People v Aitken
2012 NY Slip Op 08832 [101 AD3d 1383]
December 20, 2012
Appellate Division, Third Department
Published by New York State Law Reporting Bureau pursuant to Judiciary Law § 431.
As corrected through Wednesday, February 6, 2013


The People of the State of New York, Respondent, v Donald J. Aitken, Appellant.

[*1] Del Atwell, Albany, for appellant.

Richard D. Northrup Jr., District Attorney, Delhi (John L. Hubbard of counsel), for respondent.

Egan Jr., J. Appeal from a judgment of the Supreme Court (Coccoma, J.), rendered April 14, 2011 in Delaware County, convicting defendant upon his plea of guilty of the crime of arson in the third degree (seven counts).

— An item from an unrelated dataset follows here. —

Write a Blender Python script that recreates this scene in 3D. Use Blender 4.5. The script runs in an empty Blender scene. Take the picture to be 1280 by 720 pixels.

Defendant was charged in a 21-count indictment with various crimes stemming from his involvement in a series of burglaries and arsons, which included breaking into and setting fire to a local church. In full satisfaction thereof, defendant subsequently pleaded guilty to seven counts of arson in the third degree and waived his right to appeal. Although the People recommended consecutive prison terms of 1 to 3 years on each count, Supreme Court made no commitment as to sentencing. Upon reviewing the presentence investigation report and accompanying victim impact statements, Supreme Court imposed an aggregate prison term of 19 to 57 years. This appeal by defendant ensued.

We affirm. Defendant does not dispute that he validly waived his right to appeal, and our review of the record reveals that the underlying waiver encompassed both defendant's conviction and sentence. The record further reflects that "defendant was aware of his sentencing exposure and that no specific sentencing commitment had been made" (People v Budwick, 82 AD3d 1447, 1448 [2011], lv denied 17 NY3d 857 [2011]). Accordingly, defendant's present challenge to the severity of his sentence is precluded by his valid appeal waiver (see id. at 1448; People v Sofia, 62 AD3d 1159, 1160 [2009]; compare People v Tesar, 65 AD3d 716, 717[*2][2009]), and we decline defendant's invitation to modify the sentence imposed as a matter of discretion in the interest of justice.

As for defendant's ineffective assistance of counsel claim, even assuming such claim impacts upon the voluntariness of his plea and, hence, survives his waiver of appeal, there is no indication on this record that defendant moved to withdraw his plea or vacate the judgment of conviction. Accordingly, this issue is unpreserved for our review (see People v Flake, 95 AD3d 1371, 1372 [2012], lv denied 19 NY3d 973 [2012]; People v Ildefonso, 89 AD3d 1327, 1327 [2011]). In any event, the record reflects that counsel obtained a favorable plea agreement for defendant and that defendant, in turn, indicated that he had been afforded sufficient time to confer with counsel and was satisfied with his services (see People v Flake, 95 AD3d at 1372; People v Shurock, 83 AD3d 1342, 1344 [2011]). Thus, were we to reach this issue, we would conclude that defendant received meaningful representation.

Mercure, J.P., Rose, Kavanagh and Stein, JJ., concur. Ordered that the judgment is affirmed.